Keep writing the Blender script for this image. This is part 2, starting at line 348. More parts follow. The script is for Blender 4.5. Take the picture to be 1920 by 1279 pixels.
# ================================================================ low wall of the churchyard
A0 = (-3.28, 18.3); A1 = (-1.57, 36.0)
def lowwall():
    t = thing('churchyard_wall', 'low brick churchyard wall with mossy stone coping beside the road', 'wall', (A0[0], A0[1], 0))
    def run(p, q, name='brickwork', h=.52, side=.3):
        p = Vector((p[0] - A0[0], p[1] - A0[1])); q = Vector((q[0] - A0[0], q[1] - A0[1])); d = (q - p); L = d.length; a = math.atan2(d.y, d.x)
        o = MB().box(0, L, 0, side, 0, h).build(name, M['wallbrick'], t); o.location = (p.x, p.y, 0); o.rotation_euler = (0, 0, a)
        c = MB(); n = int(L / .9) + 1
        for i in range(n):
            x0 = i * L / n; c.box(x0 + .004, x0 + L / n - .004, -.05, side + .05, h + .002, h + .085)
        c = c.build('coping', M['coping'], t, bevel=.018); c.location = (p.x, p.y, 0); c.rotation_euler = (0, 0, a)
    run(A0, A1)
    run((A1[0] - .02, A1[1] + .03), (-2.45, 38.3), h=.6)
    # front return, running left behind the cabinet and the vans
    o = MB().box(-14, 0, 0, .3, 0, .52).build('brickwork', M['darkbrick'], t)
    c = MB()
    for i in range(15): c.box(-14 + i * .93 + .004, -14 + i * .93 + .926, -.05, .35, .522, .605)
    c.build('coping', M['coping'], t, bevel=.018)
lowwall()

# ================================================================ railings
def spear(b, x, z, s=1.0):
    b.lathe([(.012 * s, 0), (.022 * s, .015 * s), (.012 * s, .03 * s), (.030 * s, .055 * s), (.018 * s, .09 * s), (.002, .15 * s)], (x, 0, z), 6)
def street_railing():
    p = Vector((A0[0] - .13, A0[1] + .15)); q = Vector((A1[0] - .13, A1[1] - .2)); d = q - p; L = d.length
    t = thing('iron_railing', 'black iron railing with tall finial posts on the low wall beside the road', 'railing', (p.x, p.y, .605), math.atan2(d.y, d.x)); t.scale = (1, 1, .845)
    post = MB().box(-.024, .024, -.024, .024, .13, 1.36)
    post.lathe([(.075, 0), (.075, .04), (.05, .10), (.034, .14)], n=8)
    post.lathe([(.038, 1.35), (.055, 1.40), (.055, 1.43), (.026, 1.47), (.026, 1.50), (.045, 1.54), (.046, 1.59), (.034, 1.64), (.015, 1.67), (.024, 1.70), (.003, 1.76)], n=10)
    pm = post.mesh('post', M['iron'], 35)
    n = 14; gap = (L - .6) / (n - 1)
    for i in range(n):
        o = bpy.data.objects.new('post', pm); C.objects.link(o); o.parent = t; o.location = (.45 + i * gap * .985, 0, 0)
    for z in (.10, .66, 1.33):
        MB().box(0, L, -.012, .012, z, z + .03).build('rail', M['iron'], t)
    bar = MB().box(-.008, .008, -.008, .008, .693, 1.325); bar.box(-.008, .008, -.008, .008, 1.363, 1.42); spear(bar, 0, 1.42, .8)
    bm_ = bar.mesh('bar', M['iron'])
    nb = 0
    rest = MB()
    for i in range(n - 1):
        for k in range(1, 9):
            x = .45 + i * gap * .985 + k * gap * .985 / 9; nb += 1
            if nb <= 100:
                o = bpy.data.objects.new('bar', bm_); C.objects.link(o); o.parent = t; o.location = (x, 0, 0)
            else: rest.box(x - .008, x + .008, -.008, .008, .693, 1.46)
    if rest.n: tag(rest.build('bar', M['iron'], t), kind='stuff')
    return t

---

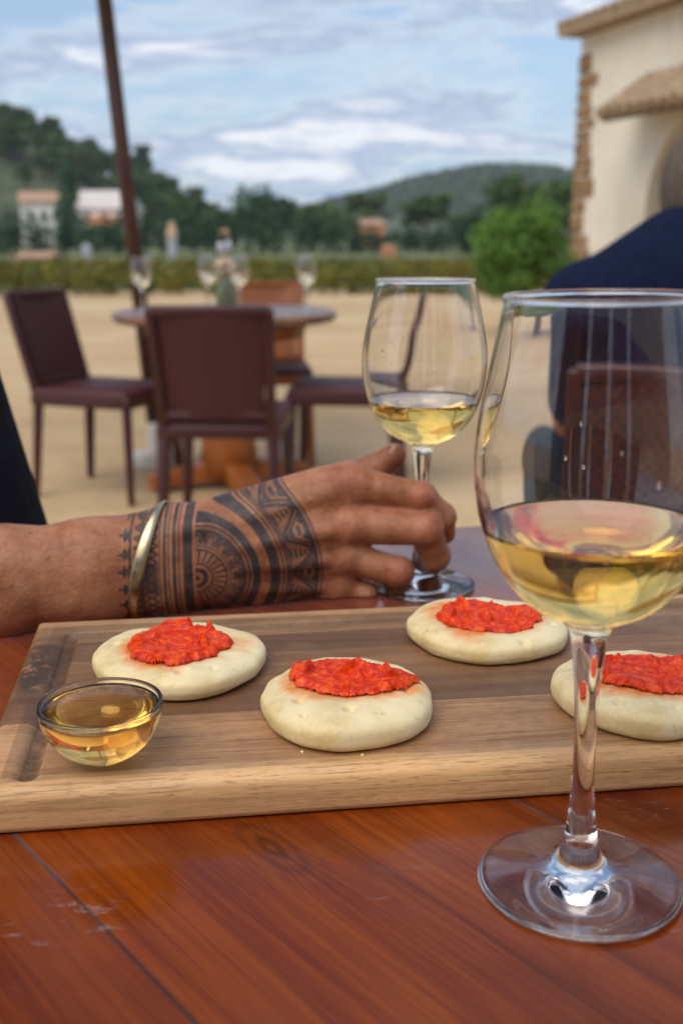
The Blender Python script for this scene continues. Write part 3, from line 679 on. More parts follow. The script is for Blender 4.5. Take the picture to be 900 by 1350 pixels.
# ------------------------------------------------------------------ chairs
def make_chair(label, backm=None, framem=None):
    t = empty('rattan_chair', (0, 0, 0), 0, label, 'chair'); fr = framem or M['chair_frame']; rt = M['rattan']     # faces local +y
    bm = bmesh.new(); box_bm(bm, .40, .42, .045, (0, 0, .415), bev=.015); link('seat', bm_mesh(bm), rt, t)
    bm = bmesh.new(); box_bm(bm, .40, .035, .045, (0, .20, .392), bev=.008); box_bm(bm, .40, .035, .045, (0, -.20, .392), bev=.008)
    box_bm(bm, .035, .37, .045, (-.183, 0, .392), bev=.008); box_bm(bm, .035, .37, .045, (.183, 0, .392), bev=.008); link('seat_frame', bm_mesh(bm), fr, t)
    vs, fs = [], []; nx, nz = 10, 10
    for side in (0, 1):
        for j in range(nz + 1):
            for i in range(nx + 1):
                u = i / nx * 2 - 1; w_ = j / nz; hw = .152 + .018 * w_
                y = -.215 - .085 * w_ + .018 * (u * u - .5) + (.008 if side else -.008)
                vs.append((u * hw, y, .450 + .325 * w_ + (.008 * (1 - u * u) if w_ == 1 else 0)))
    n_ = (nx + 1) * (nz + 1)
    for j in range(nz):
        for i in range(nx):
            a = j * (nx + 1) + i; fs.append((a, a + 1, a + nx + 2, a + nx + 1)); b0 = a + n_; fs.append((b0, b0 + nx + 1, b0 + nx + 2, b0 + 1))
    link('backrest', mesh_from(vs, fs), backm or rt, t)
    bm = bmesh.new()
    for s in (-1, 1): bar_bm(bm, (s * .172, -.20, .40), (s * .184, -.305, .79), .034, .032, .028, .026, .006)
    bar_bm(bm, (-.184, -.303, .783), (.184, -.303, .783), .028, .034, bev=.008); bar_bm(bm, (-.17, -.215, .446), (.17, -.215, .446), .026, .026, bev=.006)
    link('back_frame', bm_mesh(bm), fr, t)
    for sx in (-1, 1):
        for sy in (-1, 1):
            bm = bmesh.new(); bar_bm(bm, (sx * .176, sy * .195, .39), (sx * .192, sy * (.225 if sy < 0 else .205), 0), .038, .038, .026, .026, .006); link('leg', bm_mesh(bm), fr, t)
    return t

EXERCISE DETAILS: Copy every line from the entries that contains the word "script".

THE COMPLETED TASK:
Keep writing the Blender script for this image. This is part 2, starting at line 348. More parts follow. The script is for Blender 4.5. Take the picture to be 1920 by 1279 pixels.
The Blender Python script for this scene continues. Write part 3, from line 679 on. More parts follow. The script is for Blender 4.5. Take the picture to be 900 by 1350 pixels.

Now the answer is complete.